Über Königsberg, „dann erstmals in einem richtigen Lazarettwagen“, kam Bissinger nach Carlsfeld/Halle. Im Lazarett ist er zum Sanitätsunteroffizier befördert worden. Auch das Eiserne Kreuz Erster Klasse wurde ihm verliehen.

So dekoriert ging es wieder zum Einsatz. Vom Kubanbrückenkopf nach Italien, wo er 1944 im Vatikan an einer Audienz von Papst Pius XII. teilnehmen konnte, der zuvor Nuntius in Deutschland und 1929 beim Katholikentag in Freiburg als Abgesandter des Heiligen Vaters war. Schöner als jeder Orden war für den Theologiestudenten in der Sanitätsuniform das kurze Gespräch mit dem Papst, der „von Freiburg, der schönen Stadt im Schwarzwald, gesprochen und noch einige persönliche Worte angefügt hat“.

Die Soldaten-Odyssee endete schließlich in Frankreich. Bissinger geriet in amerikanische Gefangenschaft, kam nach Amerika, wurde in einem Generalhospital zum deutschen Sprecher gewählt, „es war die erste demokratische Wahl, die ich erlebt habe“. Im April 1946 ging’s dann über den großen Teich nach England in britische Gefangenschaft. Zunächst in ein Lazarettlager bei Liverpool und dann in ein Theologencamp, wo Bissinger, weil die Welt ja klein ist, seinen späteren Mitbruder, den viele Jahre in Ettlingen als Kaplan und dann als Gymnasialprofessor tätigen Hans Eichhorn getroffen hat.
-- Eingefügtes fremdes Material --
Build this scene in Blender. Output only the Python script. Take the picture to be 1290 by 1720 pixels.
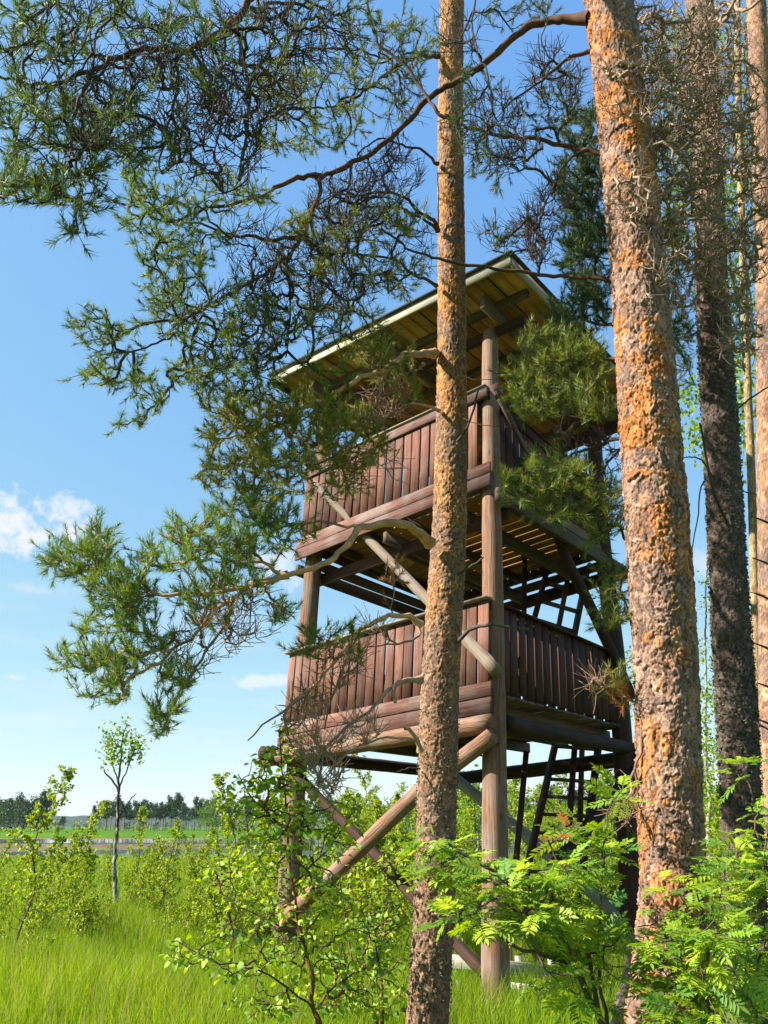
import bpy, math, random
import numpy as np
from mathutils import Vector, Matrix

for o in list(bpy.data.objects):
    bpy.data.objects.remove(o)
C = bpy.context.scene
rng = np.random.default_rng(11)
random.seed(11)

# ------------------------------------------------------------------ camera, world, sun, exposure
FOC = 1300.0          # focal length in pixels of the 1290 x 1720 photograph
PITCH = math.atan(528.0 / FOC)
EYE = 1.6
cam_d = bpy.data.cameras.new('camera')
cam = bpy.data.objects.new('camera', cam_d)
C.collection.objects.link(cam)
C.camera = cam
cam.location = (0, 0, EYE)
cam.rotation_euler = (math.pi / 2 + PITCH, 0, 0)
cam_d.sensor_fit = 'VERTICAL'
cam_d.sensor_height = 24.0
cam_d.lens = 24.0 * FOC / 1720.0
cam_d.clip_start = 0.05
cam_d.clip_end = 30000

SUN_EL = math.radians(40)
SUN_AZ = math.radians(-101)           # clockwise from +Y
SDIR = Vector((math.sin(SUN_AZ) * math.cos(SUN_EL), math.cos(SUN_AZ) * math.cos(SUN_EL), math.sin(SUN_EL)))
sun_d = bpy.data.lights.new('sun', 'SUN')
sun = bpy.data.objects.new('sun', sun_d)
C.collection.objects.link(sun)
sun_d.energy = 4.9
sun_d.angle = math.radians(0.53)
sun_d.color = (1.0, 0.94, 0.84)
sun.rotation_euler = SDIR.to_track_quat('Z', 'Y').to_euler()
sun.location = (-20, -8, 30)

C.view_settings.view_transform = 'Standard'
C.view_settings.look = 'None'
C.view_settings.gamma = 1.0
C.view_settings.exposure = 1.6
C.view_settings.use_curve_mapping = False
C.cycles.max_bounces = 6
C.cycles.transparent_max_bounces = 8
C.cycles.use_denoising = True


def cdir(px, py):
    x = (px - 645) / FOC
    y = -(py - 860) / FOC
    c, s = math.cos(PITCH), math.sin(PITCH)
    return np.array([x, c - y * s, s + y * c])


def W(px, py, Y):
    """the point of the place seen at photo pixel (px, py), Y metres ahead of the camera"""
    d = cdir(px, py)
    return np.array([0, 0, EYE]) + d * (Y / d[1])


def G(px, py, z=0.0):
    d = cdir(px, py)
    return np.array([0, 0, EYE]) + d * ((z - EYE) / d[2])


world = bpy.data.worlds.new('World')
C.world = world
world.use_nodes = True
nt = world.node_tree
nt.nodes.clear()
N = nt.nodes.new
L = nt.links.new


def wmath(op, a, b=None, clamp=False):
    m = N('ShaderNodeMath'); m.operation = op; m.use_clamp = clamp
    for i, v in enumerate((a, b)):
        if v is None: continue
        if isinstance(v, (int, float)): m.inputs[i].default_value = v
        else: L(v, m.inputs[i])
    return m.outputs[0]


sky = N('ShaderNodeTexSky')
sky.sky_type = 'NISHITA'
sky.sun_disc = False
sky.sun_elevation = SUN_EL
sky.sun_rotation = SUN_AZ % (2 * math.pi)
sky.air_density = 1.0
sky.dust_density = 0.3
sky.ozone_density = 1.0
tc = N('ShaderNodeTexCoord')
nrm = N('ShaderNodeVectorMath'); nrm.operation = 'NORMALIZE'
L(tc.outputs['Generated'], nrm.inputs[0])
DIRV = nrm.outputs[0]
nz = N('ShaderNodeTexNoise'); nz.inputs['Scale'].default_value = 26; nz.inputs['Detail'].default_value = 7; nz.inputs['Roughness'].default_value = 0.62
L(DIRV, nz.inputs['Vector'])


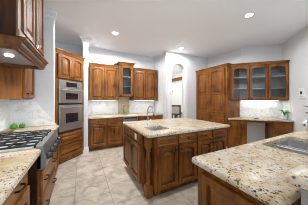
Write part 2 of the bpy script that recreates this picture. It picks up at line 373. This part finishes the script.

Immer wieder mußte er an jene Soldaten aus der Heimat denken, die er an den verschiedenen Frontabschnitten als Verletzte getroffen hatte. Im Februar 1947 schließlich konnte Albert Bissinger das Camp in Colchester verlassen, kehrte in die Heimat zurück, setzte im Mai 1947 sein Theologiestudium in Freiburg fort und ist im Juli 1950 zum Priester geweiht worden und war bis zur Pensionierung zuletzt erzbischöflicher Kanzleidirektor.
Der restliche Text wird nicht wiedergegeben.